On these farms, chickens spend their whole lives in an area that is smaller than a standard piece of paper. About five to ten chickens live in each cage, where they can't spread their wings, turn around, perch on branches, or scratch the dirt. Egg-laying chickens produce eggs for about a year and a half in these conditions, until their production dwindles, and they are then slaughtered. Those raised to be eaten are bred to grow rapidly, so they have trouble walking and spend most of their time lying down. Their hearts grow too large, their lungs grow too small, they get sores from sleeping and standing, and have muscle damage from growing so quickly. They reach full size at the young age of 45 days, and they are then slaughtered.

Factory-farmed pigs are taken from their mothers after a few weeks and are slaughtered at about the age of six months. Mother pigs spend a great deal of their time in gestation crates, barely being able to move their bodies, being prevented from rooting in the mud and socializing. Similar conditions beleaguer cattle. Calves are taken from their mothers on the day they are born. Mother cows are forced into pregnancy so they produce milk—for calves who won't receive it and who they won't see again.

However, a small portion of farms do function using more humane conditions. Food labels, using varying degrees of standards, indicate to consumers which animal products on the shelves came from such farms. Some labels are more credible than others. To be considered Certified Humane, animals must never be in crates or cages. To get the stamp, there are standards set for the minimum amount of space allowed, the type of bedding material used, and the use of environmental enrichment materials such as hay bales and pecking blocks and perches for chickens. To confirm adherence, inspections are made by auditors.

The Global Animal Partnership has a series of levels reflective of care for animals and nutrition. The first level prohibits cages, crates, and crowding. There must be additional environmental enrichment to reach level two. Level three includes seasonal outdoor access, level four is for pasture-raised animals, and there are additional requirements to reach levels 5 and 5+. Auditors inspect conditions each year to determine levels.

To be considered USDA Organic, animals must get some outdoor access, eat organic feed, and not be given hormones or routine antibiotics. This certification does not include explicit animal welfare requirements beyond this. To be labeled USDA Certified Grass Fed, animals must have continuous outside access during the growing season and only eat grass and forage. (They may also have milk before being weaned.) There aren't any guidelines about how they are to be confined during times of the year outside of the growing season, nor other animal welfare requirements.

Pasture-raised animals have continuous outdoor access when they are growing, but the term doesn't set standards for how much space there must be, or what the quality of the land must be. Other aspects of animal welfare also aren't addressed. Free-range animals are defined as animals who have access to the outdoors for at least half of their lives. There aren't standards provided for the amount of space, frequency of how often the outdoor access must be provided, and the quality of the land. These animals can't be kept in cages or crates, but there aren't guidelines for other aspects of animal welfare.

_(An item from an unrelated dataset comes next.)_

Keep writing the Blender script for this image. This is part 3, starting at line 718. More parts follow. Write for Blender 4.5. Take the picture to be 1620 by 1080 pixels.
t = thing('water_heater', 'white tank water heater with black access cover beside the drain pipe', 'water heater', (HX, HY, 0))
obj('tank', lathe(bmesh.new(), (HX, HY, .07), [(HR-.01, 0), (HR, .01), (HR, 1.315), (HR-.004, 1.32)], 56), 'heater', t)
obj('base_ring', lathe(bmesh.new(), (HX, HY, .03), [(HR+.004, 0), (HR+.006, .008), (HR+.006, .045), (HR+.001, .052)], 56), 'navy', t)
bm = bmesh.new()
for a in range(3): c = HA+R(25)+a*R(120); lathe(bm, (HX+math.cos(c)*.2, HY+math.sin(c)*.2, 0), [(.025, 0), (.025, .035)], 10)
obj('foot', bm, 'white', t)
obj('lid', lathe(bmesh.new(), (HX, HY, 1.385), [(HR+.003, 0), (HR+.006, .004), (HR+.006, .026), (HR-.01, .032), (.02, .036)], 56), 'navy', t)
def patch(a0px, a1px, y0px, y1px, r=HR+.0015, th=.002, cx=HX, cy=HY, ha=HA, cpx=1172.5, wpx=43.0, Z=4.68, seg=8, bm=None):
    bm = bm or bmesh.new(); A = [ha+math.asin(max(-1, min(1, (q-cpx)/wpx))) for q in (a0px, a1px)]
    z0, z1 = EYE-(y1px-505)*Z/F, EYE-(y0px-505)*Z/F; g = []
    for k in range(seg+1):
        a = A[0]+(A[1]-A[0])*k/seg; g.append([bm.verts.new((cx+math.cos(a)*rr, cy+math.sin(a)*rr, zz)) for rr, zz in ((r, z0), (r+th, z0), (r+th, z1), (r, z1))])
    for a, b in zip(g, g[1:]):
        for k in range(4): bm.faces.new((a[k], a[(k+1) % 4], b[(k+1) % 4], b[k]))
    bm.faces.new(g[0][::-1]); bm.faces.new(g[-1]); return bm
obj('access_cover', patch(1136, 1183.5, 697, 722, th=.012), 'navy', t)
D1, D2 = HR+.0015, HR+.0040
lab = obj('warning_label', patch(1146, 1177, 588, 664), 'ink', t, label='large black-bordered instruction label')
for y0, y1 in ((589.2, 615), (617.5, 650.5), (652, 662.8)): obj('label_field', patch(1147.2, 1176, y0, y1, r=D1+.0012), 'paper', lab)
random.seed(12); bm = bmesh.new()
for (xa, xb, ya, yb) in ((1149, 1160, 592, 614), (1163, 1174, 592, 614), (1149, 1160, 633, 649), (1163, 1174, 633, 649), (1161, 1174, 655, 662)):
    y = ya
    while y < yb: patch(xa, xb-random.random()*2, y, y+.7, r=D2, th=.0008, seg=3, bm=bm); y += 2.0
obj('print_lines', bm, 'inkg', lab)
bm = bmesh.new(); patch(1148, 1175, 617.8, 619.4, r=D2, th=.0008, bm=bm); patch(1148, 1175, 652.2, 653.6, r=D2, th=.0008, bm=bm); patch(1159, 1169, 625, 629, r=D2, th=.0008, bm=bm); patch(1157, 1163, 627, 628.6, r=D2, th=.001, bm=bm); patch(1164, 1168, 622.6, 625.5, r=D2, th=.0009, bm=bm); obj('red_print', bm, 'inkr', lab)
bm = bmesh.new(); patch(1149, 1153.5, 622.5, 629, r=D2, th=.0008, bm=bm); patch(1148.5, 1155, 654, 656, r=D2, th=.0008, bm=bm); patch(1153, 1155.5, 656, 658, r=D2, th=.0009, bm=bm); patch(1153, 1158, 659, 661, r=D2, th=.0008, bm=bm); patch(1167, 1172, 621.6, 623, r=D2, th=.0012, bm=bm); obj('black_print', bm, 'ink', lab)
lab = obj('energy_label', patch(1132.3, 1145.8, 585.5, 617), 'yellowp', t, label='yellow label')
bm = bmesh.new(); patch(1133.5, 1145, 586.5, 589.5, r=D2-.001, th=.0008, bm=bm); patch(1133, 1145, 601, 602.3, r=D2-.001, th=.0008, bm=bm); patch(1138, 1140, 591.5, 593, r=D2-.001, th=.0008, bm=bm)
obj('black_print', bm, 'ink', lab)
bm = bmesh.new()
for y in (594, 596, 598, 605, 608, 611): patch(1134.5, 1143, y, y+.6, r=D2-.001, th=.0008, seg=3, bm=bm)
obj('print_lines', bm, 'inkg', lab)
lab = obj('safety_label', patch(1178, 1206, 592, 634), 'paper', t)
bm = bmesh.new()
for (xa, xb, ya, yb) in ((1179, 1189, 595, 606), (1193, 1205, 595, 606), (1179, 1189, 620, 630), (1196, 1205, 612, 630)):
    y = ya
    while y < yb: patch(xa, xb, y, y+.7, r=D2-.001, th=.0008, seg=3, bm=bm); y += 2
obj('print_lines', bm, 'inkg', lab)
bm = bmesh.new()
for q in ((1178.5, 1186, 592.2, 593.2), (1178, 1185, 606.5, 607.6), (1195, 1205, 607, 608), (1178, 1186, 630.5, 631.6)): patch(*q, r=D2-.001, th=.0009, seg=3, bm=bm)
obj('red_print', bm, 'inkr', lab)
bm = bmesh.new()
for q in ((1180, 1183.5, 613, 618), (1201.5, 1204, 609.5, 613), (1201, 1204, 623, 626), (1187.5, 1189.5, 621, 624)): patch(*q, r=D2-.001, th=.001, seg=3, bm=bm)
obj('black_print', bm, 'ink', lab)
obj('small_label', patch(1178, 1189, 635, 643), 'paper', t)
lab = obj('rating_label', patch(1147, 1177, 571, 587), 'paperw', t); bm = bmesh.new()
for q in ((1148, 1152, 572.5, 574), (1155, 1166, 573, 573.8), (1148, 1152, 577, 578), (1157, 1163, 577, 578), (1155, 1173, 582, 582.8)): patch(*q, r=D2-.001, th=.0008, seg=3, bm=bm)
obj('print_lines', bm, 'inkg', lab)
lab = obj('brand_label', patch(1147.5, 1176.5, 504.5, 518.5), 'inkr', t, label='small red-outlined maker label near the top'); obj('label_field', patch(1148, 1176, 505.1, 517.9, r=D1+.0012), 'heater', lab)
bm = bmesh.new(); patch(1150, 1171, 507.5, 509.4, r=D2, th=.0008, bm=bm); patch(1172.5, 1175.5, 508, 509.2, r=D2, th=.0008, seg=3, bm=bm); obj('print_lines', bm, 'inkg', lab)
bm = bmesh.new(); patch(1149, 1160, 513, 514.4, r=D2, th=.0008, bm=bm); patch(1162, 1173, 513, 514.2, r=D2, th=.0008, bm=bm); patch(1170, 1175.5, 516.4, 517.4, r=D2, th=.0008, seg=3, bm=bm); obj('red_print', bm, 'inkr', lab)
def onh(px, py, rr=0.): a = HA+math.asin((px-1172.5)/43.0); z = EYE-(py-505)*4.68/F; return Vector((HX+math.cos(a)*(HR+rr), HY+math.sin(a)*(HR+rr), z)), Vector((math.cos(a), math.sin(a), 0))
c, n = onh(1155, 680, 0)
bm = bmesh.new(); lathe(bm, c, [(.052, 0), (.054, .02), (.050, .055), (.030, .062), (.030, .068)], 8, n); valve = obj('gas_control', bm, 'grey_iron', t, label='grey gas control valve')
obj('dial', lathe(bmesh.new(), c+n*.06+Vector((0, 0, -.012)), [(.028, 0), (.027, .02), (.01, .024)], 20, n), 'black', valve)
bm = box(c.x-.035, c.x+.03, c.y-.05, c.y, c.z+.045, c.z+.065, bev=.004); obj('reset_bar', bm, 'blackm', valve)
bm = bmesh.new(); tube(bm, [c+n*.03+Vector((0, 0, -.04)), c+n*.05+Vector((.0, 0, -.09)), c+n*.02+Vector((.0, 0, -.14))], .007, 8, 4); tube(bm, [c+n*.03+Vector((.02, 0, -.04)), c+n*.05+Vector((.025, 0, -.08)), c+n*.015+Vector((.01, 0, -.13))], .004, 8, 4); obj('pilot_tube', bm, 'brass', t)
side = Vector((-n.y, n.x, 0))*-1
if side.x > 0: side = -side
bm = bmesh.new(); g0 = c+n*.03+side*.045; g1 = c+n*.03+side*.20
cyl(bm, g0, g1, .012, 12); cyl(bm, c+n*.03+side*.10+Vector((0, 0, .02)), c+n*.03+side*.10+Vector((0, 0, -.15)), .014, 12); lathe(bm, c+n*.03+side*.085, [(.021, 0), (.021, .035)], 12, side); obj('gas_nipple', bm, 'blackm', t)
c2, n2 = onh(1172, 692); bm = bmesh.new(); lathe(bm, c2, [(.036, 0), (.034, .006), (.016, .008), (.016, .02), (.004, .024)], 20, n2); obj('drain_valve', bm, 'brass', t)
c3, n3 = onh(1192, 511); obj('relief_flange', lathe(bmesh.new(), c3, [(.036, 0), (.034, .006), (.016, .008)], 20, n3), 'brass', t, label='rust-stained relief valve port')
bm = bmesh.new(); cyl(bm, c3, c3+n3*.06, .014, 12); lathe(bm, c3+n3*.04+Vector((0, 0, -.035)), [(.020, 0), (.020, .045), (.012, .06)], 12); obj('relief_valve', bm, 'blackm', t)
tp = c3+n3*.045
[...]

Cage-free hens are hens that have access to perches and nest boxes and can move around freely indoors—they are housed in indoor, crowded spaces, but can spread their wings, lay eggs in nests, and fly to roosts off the ground at night. The amount of space they are given is undefined unless they also have a seal such as Animal Welfare Approved, Certified Humane, United Egg Producers, or Global Animal Partnership.

There are a number of other labels. Vegetarian-fed indicates that the feed that the animal ate was free of animal products. Hormone-Free, rBGH-Free, rBST-Free, and No Hormones Added means cows weren't given artificial hormones to increase their milk production. "Humanely raised" doesn't have much relevance because it is not defined by the USDA, and "natural" and "naturally raised" are not related to how animals are raised but to agriculture.

The above labels give some indication of the plight of farm animals, which helps understand National Farm Animals Day—a day that celebrates the joy farm animals bring, raises awareness about the plight they face, and promotes the need for animal adoption.